A three-decker pulpit with a sounding board, probably erected around 1810, incorporates Jacobean woodwork. It was formerly positioned against the south wall but has been dismantled and is currently stored at the west end of the north aisle pending reconstruction. Two chairs in the sanctuary are probably Jacobean, and two others have late-medieval carved bench ends as their backs. An octagonal 19th-century Perpendicular-style font with pedestal stands in the nave. Two oak chests at the west end, one strongly bound with iron bands, complete the furnishings.
The church contains stained glass by David Evans of Shrewsbury, including representations of St Peter and St Paul in the nave (third window from the west) and St James and St John in the north aisle (west window in the north wall). Other windows throughout the church display religious monograms and coats-of-arms of local families in similar style. Late 19th-century stained glass appears in the east window.

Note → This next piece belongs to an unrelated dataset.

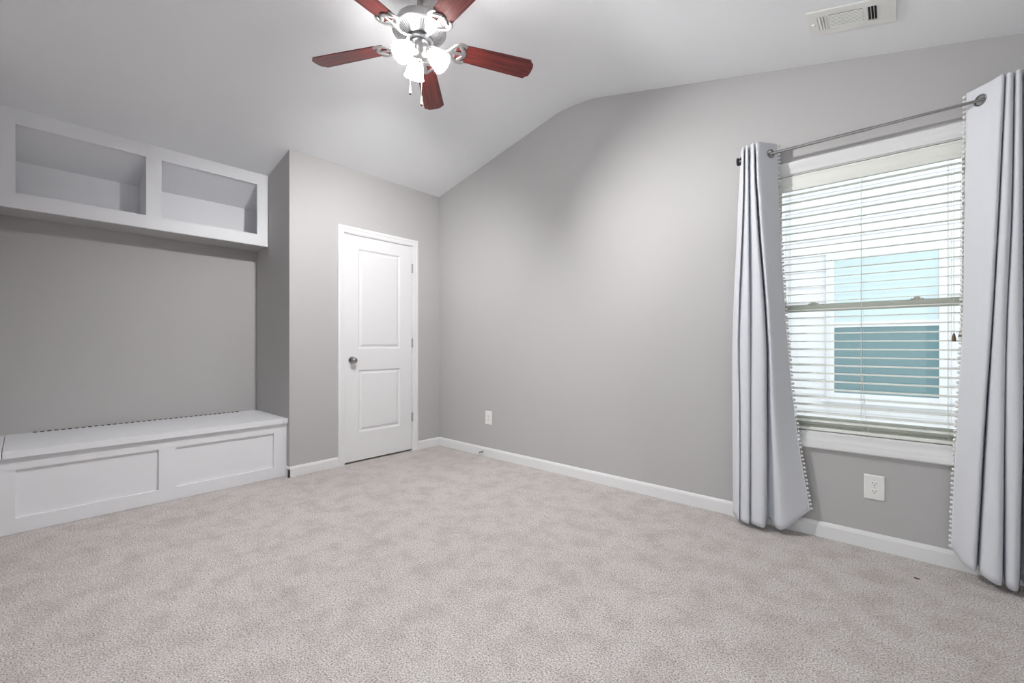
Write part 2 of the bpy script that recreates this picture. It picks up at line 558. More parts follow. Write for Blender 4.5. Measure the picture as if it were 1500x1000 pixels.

Monuments include an 18th-century hatchment of Viscount Dungannon immediately east of the south door and an 18th- or 19th-century benefactors' board immediately east of the infilled doorway in the north aisle. Wall tablets and memorials from the 18th and 19th centuries are scattered throughout, including the notable Birch/Price memorial erected in 1823 on the south side of the nave and a memorial to Richard Phillips (died 1821), now in the eastern bay of the arcade, by C.M. Seddon of Liverpool, depicting a kneeling woman holding a cross in front of an urn. A grave slab commemorating Esther Stoakes (died 1747) has been re-erected in the infilled doorway in the south wall of the nave. Brass plates fixed to the pillars of the arcade commemorate Margaret Cupper (died 1695), Edward Phillips (died 1752), and Richard Barkley (died 1779).